Suppression of the Dynamic Interactions between a VSG and Dynamic Loads under Weak-Grid Conditions

The virtual synchronous generator (VSG) features more non-oscillatory stable performance under weak grid conditions than stiff grid conditions. However, as shown in this paper, a local industrial load with induction motors jeopardizes this fact and superimposes low-frequency oscillations on the outputs of the weak grid-connected VSG. Detailed small-signal models of a weak grid-connected VSG are developed and compared in the absence and presence of a local industrial load. This study shows that dynamic loads, e.g., induction motors, weaken the VSG damping and limit the stability ranges of the droop gains and virtual inertia constant, limiting the VSG's features and grid-supporting capabilities. Therefore, an active compensator is proposed to regain the VSG's damping and stability under weak grid conditions.
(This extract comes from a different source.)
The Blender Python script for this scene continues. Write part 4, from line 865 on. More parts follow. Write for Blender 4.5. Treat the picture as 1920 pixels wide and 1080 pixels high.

With the proposed damping and stabilization compensator, the VSG dynamics and stability are highly improved under wide ranges of droop gains and virtual inertia. Multiple offline simulations and real-time tests are carried out to justify the existence of dynamic interactions between a VSG and an industrial load, considering diverse load compositions, and verify the proposed compensator's effectiveness in enhancing the overall system performance and stability under practical conditions, such as load switching, faults, and grid angle disturbances.